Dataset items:
— START —

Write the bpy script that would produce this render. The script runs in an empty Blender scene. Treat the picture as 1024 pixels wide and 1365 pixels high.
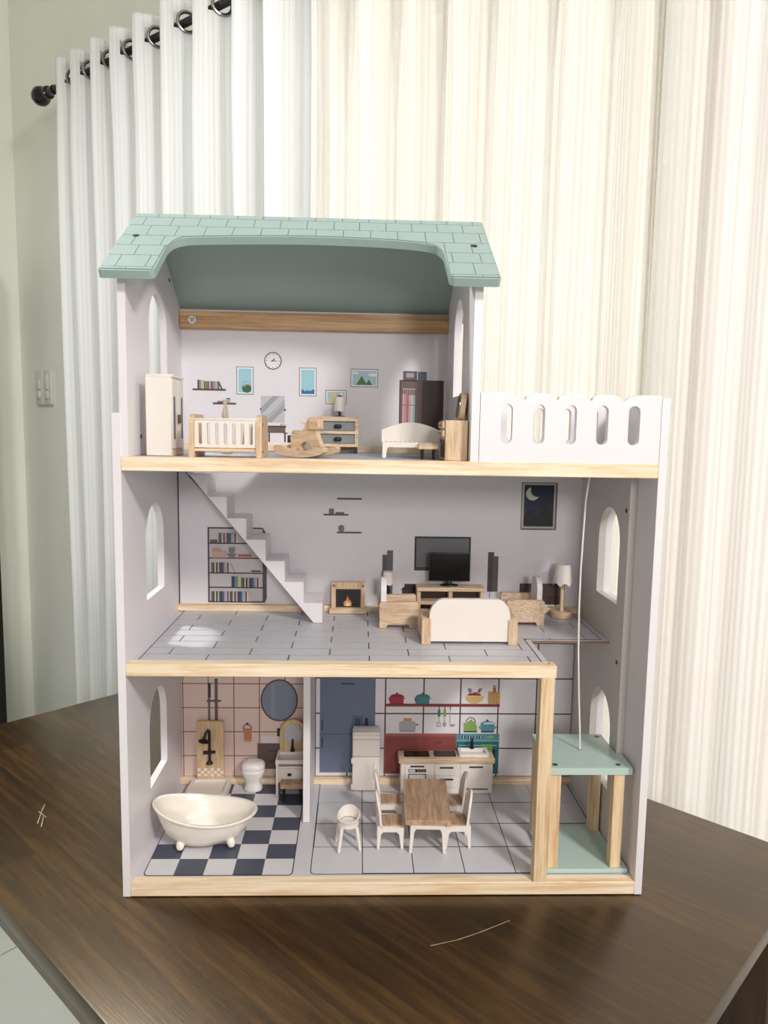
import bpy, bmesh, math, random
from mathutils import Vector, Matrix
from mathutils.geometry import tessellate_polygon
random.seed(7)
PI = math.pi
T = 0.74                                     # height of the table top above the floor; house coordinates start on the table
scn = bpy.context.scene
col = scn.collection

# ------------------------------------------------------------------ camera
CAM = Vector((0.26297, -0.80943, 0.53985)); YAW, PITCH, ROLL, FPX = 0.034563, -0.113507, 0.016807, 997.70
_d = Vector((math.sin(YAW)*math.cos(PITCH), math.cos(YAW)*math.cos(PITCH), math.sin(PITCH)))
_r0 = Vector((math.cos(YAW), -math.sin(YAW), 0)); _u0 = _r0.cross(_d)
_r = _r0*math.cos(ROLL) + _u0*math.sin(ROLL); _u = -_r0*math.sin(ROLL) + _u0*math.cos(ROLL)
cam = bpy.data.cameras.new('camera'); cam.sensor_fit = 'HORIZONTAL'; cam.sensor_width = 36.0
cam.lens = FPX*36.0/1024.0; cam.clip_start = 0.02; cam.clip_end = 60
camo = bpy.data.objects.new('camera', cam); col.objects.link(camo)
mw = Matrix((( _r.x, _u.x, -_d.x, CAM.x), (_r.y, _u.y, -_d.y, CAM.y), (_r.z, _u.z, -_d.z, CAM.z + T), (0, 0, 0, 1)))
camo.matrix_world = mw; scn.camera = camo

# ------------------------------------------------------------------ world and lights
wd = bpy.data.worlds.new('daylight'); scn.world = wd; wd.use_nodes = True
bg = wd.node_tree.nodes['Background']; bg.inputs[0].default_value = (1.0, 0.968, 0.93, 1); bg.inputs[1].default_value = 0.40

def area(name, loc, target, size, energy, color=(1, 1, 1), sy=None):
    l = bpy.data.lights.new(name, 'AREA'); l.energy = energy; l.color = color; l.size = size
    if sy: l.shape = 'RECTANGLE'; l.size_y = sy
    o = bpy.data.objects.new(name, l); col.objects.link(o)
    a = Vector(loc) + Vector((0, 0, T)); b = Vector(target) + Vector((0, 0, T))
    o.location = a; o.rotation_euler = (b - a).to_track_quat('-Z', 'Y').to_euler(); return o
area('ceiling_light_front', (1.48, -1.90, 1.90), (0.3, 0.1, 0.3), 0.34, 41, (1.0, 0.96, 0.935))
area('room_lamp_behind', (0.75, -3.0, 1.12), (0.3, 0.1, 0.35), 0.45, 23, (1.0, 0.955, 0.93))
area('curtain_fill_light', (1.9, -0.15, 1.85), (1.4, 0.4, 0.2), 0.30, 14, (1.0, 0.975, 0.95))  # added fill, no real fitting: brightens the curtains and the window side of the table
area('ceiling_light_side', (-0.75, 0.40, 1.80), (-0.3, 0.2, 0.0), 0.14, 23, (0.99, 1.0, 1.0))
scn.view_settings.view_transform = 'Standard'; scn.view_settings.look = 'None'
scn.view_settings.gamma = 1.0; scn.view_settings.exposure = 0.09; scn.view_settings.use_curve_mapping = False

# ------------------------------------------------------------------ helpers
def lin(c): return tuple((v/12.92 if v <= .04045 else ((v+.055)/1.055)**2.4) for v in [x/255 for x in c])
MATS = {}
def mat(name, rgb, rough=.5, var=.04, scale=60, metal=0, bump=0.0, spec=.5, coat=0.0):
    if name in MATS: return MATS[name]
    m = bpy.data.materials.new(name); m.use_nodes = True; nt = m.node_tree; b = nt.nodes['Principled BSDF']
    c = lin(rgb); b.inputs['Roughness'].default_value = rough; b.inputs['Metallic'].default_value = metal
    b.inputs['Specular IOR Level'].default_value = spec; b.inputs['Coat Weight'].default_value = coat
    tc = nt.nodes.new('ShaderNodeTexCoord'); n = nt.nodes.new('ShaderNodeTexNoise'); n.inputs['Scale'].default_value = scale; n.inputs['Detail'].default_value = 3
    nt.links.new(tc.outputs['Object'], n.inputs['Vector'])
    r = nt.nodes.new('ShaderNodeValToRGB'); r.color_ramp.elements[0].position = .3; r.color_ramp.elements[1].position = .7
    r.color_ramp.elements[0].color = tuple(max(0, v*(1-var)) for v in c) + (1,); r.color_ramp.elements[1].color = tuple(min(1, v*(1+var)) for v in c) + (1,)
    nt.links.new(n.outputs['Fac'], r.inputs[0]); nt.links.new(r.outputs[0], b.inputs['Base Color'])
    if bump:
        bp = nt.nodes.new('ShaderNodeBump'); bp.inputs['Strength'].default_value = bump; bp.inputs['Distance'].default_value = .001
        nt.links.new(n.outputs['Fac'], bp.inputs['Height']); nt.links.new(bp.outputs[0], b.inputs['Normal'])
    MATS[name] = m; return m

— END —
— START —

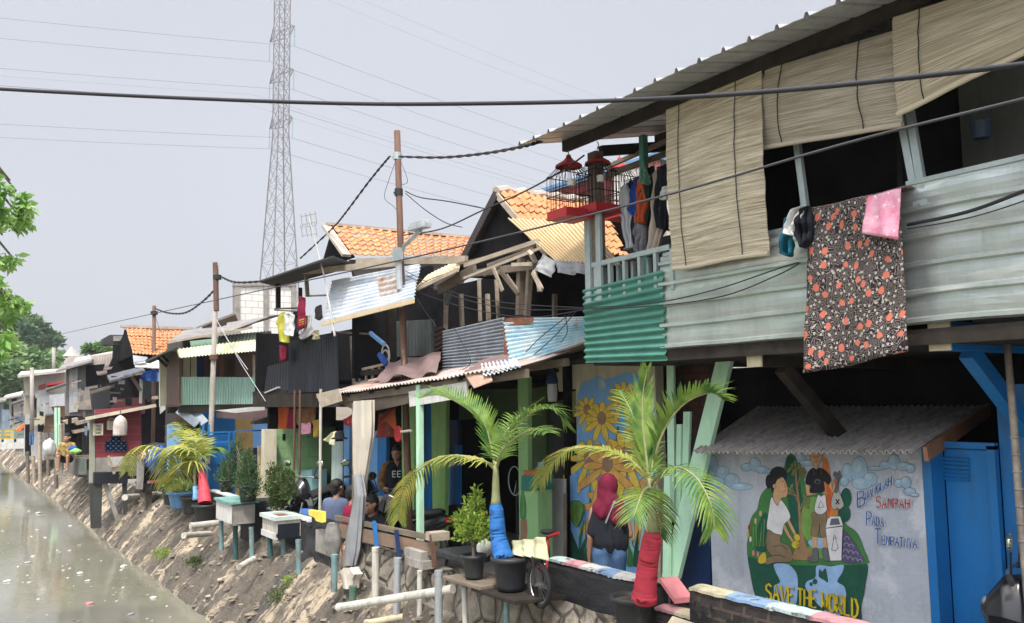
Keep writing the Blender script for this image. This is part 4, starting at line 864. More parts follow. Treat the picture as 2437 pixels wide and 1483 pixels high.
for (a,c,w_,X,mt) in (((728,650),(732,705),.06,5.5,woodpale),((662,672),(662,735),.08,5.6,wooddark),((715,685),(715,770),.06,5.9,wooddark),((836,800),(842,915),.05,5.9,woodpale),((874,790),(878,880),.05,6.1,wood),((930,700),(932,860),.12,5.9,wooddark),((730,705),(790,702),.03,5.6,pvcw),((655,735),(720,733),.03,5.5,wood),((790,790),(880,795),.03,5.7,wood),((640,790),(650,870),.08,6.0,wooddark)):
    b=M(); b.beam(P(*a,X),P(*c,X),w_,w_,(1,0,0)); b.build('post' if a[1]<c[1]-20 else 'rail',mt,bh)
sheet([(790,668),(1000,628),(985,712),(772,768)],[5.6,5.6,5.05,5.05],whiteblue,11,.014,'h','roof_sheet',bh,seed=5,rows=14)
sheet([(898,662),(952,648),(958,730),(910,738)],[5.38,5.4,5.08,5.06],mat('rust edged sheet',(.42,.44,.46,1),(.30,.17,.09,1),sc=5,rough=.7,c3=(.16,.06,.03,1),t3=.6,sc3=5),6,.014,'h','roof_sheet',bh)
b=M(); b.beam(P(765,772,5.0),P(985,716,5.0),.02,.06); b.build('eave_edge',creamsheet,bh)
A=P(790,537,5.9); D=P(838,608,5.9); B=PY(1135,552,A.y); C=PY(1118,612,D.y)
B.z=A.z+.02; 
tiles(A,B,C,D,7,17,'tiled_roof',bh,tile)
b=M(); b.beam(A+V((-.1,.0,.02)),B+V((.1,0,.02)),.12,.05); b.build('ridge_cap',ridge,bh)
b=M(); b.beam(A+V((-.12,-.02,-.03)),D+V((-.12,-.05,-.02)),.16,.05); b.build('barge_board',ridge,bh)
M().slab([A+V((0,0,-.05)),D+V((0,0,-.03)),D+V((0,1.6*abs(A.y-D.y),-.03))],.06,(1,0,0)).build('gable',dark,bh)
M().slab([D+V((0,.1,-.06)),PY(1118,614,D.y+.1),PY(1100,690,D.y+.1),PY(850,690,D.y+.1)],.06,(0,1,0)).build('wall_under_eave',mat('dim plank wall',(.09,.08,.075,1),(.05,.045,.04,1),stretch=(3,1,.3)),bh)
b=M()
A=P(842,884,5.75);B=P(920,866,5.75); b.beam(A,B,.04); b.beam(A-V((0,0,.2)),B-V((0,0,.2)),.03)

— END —

» **Job**
Only the lines from the one bearing "Write the bpy" to the one bearing "bg = wd.node_tree.nodes['Background'];", both included, should be restated word for word, with pictures left out.

» **Correct result**
Write the bpy script that would produce this render. The script runs in an empty Blender scene. Treat the picture as 1024 pixels wide and 1365 pixels high.
import bpy, bmesh, math, random
from mathutils import Vector, Matrix
from mathutils.geometry import tessellate_polygon
random.seed(7)
PI = math.pi
T = 0.74                                     # height of the table top above the floor; house coordinates start on the table
scn = bpy.context.scene
col = scn.collection

# ------------------------------------------------------------------ camera
CAM = Vector((0.26297, -0.80943, 0.53985)); YAW, PITCH, ROLL, FPX = 0.034563, -0.113507, 0.016807, 997.70
_d = Vector((math.sin(YAW)*math.cos(PITCH), math.cos(YAW)*math.cos(PITCH), math.sin(PITCH)))
_r0 = Vector((math.cos(YAW), -math.sin(YAW), 0)); _u0 = _r0.cross(_d)
_r = _r0*math.cos(ROLL) + _u0*math.sin(ROLL); _u = -_r0*math.sin(ROLL) + _u0*math.cos(ROLL)
cam = bpy.data.cameras.new('camera'); cam.sensor_fit = 'HORIZONTAL'; cam.sensor_width = 36.0
cam.lens = FPX*36.0/1024.0; cam.clip_start = 0.02; cam.clip_end = 60
camo = bpy.data.objects.new('camera', cam); col.objects.link(camo)
mw = Matrix((( _r.x, _u.x, -_d.x, CAM.x), (_r.y, _u.y, -_d.y, CAM.y), (_r.z, _u.z, -_d.z, CAM.z + T), (0, 0, 0, 1)))
camo.matrix_world = mw; scn.camera = camo

# ------------------------------------------------------------------ world and lights
wd = bpy.data.worlds.new('daylight'); scn.world = wd; wd.use_nodes = True
bg = wd.node_tree.nodes['Background']; bg.inputs[0].default_value = (1.0, 0.968, 0.93, 1); bg.inputs[1].default_value = 0.40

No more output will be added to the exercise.